DATA SHOWN

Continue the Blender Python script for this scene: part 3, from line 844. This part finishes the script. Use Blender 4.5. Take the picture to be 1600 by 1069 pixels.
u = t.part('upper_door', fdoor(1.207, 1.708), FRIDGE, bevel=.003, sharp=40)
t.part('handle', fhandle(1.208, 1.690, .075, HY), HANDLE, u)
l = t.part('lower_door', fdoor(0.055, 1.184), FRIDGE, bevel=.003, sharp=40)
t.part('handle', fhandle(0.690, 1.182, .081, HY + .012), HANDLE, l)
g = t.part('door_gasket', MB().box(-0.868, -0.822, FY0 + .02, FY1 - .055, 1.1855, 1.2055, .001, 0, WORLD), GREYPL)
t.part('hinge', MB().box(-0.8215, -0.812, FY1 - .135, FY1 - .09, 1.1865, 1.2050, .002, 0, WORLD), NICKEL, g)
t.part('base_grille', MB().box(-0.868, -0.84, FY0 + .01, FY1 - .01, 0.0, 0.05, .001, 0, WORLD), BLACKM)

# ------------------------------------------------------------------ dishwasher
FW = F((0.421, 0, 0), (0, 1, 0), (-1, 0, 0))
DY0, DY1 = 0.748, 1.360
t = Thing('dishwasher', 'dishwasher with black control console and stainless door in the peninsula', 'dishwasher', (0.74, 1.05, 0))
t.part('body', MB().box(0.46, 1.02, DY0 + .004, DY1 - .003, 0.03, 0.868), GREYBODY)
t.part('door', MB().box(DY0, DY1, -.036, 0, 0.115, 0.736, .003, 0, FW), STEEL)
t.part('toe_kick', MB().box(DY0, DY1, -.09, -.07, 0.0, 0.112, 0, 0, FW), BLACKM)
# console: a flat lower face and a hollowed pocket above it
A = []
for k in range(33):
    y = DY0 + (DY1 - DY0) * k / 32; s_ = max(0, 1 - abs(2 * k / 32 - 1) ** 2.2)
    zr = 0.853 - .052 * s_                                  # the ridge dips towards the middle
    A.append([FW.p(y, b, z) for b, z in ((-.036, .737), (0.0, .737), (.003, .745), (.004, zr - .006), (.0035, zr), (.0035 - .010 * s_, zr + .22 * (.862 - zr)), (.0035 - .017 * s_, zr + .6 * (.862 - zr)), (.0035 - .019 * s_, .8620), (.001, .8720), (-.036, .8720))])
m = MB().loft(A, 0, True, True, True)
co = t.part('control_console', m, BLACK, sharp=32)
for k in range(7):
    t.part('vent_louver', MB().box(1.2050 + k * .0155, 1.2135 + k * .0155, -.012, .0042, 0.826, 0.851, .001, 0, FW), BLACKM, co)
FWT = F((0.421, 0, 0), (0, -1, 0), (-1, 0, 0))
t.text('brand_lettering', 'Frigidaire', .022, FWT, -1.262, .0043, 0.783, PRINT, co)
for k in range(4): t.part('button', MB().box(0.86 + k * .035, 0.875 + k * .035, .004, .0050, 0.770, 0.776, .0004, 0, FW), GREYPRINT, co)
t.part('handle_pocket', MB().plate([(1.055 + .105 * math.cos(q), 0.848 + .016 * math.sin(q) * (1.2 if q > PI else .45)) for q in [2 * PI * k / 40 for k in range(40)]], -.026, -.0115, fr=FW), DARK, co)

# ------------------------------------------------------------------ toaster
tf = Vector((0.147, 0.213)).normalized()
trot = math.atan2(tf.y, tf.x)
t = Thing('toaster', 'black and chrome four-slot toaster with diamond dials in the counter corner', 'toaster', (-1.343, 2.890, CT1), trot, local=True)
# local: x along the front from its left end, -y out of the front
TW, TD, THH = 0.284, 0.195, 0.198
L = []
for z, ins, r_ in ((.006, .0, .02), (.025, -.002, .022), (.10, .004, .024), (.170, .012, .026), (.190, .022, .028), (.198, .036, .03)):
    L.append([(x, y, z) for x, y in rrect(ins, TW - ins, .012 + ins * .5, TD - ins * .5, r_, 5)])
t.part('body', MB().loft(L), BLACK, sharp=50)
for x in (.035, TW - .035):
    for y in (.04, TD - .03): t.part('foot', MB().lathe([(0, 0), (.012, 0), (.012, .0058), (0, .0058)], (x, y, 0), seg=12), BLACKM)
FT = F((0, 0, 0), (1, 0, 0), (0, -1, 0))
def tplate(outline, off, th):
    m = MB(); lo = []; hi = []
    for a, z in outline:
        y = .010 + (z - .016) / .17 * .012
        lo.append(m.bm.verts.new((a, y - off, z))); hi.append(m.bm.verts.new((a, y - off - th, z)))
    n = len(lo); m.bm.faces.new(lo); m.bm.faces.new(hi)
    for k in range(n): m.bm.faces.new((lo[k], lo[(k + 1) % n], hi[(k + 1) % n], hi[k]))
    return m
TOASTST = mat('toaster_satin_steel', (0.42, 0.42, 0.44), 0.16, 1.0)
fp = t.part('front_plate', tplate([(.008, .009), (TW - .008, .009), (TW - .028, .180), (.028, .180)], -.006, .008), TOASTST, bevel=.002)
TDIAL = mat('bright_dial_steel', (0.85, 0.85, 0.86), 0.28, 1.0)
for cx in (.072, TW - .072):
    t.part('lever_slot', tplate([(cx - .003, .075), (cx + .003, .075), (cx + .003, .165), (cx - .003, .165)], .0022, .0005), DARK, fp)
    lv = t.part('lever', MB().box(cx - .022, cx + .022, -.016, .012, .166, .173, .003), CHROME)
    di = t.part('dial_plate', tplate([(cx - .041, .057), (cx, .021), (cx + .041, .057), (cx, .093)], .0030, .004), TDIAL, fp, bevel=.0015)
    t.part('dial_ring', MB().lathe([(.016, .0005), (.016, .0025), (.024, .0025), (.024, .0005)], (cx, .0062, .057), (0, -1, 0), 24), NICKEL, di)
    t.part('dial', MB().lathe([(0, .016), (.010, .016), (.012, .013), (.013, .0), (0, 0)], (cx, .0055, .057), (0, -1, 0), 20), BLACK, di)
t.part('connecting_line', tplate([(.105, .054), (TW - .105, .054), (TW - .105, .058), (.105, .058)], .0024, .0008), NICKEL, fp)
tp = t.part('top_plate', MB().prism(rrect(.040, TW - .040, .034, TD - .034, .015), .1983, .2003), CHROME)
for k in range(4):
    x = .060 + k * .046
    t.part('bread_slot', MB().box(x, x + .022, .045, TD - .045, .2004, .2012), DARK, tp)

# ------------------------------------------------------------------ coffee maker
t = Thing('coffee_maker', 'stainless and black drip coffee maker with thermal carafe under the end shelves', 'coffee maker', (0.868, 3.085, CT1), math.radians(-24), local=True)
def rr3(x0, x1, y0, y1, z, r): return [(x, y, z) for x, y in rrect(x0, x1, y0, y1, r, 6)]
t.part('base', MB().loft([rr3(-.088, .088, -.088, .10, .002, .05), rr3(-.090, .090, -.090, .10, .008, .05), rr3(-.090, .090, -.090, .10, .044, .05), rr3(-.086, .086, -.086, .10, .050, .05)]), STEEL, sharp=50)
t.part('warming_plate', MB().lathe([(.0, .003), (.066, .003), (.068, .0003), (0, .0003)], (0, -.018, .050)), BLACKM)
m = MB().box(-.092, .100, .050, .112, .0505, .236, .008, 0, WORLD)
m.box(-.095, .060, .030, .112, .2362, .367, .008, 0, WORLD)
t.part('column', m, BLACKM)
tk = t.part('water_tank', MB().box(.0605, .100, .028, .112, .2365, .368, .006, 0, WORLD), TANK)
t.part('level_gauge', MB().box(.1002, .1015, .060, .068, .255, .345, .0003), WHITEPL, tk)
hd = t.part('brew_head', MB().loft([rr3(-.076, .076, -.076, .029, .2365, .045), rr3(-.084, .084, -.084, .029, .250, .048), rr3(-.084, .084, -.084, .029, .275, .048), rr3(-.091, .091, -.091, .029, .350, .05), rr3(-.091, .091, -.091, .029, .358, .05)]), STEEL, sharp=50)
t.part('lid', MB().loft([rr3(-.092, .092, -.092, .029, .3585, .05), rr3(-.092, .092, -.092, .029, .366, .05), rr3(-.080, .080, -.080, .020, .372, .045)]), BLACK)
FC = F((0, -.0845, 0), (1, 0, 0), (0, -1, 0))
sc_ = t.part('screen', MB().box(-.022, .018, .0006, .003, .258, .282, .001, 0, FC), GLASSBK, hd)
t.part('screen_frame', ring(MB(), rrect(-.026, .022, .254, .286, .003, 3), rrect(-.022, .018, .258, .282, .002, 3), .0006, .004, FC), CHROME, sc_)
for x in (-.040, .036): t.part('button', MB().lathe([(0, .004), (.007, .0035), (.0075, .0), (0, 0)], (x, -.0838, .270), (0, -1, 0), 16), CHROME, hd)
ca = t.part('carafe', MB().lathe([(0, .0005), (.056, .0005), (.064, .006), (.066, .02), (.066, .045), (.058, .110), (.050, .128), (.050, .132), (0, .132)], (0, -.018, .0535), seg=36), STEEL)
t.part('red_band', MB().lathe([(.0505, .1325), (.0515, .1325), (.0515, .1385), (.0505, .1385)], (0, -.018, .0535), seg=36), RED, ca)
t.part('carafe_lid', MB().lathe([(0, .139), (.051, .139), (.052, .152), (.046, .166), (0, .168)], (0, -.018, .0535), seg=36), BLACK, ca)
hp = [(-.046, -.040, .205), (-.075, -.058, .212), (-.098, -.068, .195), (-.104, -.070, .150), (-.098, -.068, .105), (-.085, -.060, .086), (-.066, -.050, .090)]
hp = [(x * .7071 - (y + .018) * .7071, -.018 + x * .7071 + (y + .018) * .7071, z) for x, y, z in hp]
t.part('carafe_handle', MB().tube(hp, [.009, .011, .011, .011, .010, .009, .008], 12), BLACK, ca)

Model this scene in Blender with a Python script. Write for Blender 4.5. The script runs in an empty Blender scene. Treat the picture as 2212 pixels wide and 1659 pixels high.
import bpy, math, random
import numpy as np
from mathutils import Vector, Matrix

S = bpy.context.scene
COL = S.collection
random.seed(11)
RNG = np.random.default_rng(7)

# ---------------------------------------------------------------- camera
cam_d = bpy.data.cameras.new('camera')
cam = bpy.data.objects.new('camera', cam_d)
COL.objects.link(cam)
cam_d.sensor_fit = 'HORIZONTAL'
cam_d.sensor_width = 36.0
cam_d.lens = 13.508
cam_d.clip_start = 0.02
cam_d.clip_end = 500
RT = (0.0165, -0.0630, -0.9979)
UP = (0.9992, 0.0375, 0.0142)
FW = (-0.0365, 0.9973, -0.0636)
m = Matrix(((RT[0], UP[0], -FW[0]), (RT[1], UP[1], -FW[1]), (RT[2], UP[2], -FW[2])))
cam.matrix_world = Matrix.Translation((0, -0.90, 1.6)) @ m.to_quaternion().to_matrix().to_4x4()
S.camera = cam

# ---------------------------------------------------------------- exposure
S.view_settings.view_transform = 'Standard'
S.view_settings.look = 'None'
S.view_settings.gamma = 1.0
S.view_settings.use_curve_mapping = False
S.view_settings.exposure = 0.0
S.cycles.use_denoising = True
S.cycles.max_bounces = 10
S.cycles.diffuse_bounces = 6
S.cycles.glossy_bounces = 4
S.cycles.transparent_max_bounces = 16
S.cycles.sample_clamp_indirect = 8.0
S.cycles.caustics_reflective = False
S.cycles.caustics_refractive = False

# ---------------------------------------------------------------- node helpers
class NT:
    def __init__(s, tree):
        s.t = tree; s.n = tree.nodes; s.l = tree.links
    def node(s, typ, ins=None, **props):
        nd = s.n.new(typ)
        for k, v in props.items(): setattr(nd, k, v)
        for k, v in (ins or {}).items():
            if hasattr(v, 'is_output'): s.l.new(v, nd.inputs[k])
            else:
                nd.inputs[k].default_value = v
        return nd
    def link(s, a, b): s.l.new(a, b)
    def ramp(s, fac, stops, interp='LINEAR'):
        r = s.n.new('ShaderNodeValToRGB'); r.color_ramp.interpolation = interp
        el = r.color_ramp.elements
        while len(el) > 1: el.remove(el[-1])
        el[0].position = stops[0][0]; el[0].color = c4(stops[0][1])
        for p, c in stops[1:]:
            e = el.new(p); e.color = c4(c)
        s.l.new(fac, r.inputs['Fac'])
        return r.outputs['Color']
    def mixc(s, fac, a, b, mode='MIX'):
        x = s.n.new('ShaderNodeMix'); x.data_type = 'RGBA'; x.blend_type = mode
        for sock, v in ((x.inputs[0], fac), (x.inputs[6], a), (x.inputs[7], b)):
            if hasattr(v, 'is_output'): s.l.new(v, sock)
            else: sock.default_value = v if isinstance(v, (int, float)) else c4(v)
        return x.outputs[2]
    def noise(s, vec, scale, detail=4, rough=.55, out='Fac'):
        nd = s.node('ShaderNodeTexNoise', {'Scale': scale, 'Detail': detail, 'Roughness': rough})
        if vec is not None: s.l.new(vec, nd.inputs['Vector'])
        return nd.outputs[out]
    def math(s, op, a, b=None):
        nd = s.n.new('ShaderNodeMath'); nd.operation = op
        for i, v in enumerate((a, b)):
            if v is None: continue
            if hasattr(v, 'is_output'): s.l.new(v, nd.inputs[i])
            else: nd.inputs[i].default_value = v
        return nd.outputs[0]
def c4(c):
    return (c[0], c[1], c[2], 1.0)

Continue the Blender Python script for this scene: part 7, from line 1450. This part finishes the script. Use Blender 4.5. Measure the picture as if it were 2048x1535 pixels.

EXERCISE INSTRUCTIONS
Starting with the line with "Model this scene" and ending with the line with "RNG = np.random.default_rng(7)", extract every line exactly and nothing outside that span.

PROBLEM SOLUTION
Model this scene in Blender with a Python script. Write for Blender 4.5. The script runs in an empty Blender scene. Treat the picture as 2212 pixels wide and 1659 pixels high.
import bpy, math, random
import numpy as np
from mathutils import Vector, Matrix

S = bpy.context.scene
COL = S.collection
random.seed(11)
RNG = np.random.default_rng(7)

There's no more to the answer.